Abstract

It was recently discovered that, in a multispecies plasma with two positive ion species (one cold and one warm adiabatic) and Boltzmann-distributed electrons, a “stopband” could occur, i.e., there was a range of velocities where no fast ion-acoustic solitons could propagate between two ranges where propagation was possible. Several extensions were subsequently investigated, including the effects of the cool ions having finite temperature and of nonthermal electron distributions. Efforts were made to estimate existence domains in plasma parameter space, often by ad hoc arguments, but the illustrations were invariably restricted to the same specific set of parameter values or their neighborhoods. In contrast, here, a systematic and structured study is given: physical arguments determine a range of compositional parameters so that a Sagdeev pseudopotential analysis establishes in a consistent way the various curves limiting the existence domains in parameter space.
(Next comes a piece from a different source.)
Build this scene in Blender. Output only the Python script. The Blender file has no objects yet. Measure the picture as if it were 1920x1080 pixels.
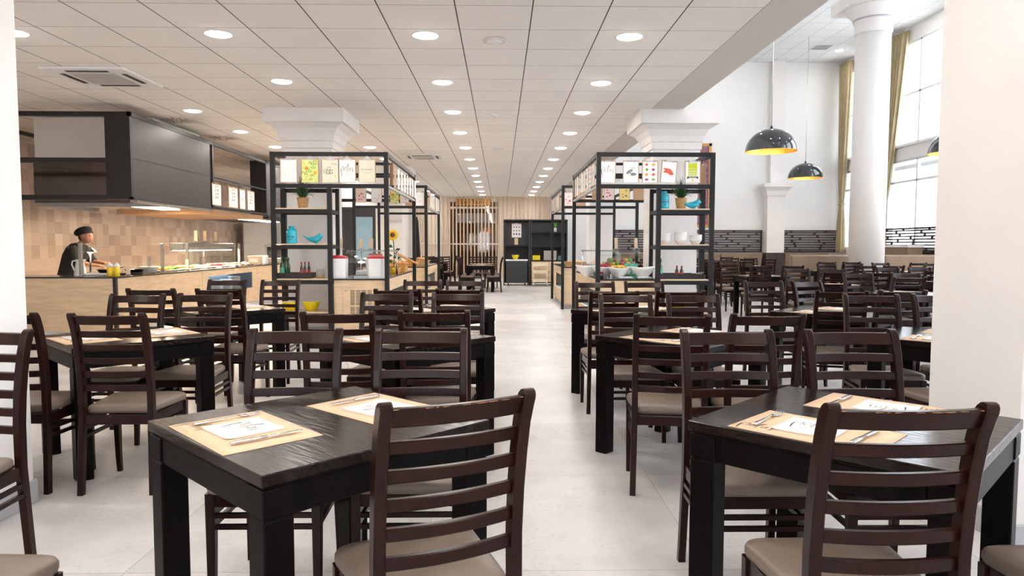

This is done for four models, namely, Boltzmann, nonthermal Cairns, superthermal kappa, and nonextensive Tsallis electron distributions, and for each, existence domains are plotted in the space of ion charge-to-mass ratio and inverse electron temperature, and detailed examples are presented. Contrary to reports in the literature, stopbands are shown to exist for large deviations from isothermality. However, their range in parameter space is shifted from that obtained for Boltzmann electrons. This establishes that the stopband phenomenon is robust and governed primarily by the cold and warm ion properties and the electron temperature, the form of the electron distribution having only a quantitative effect.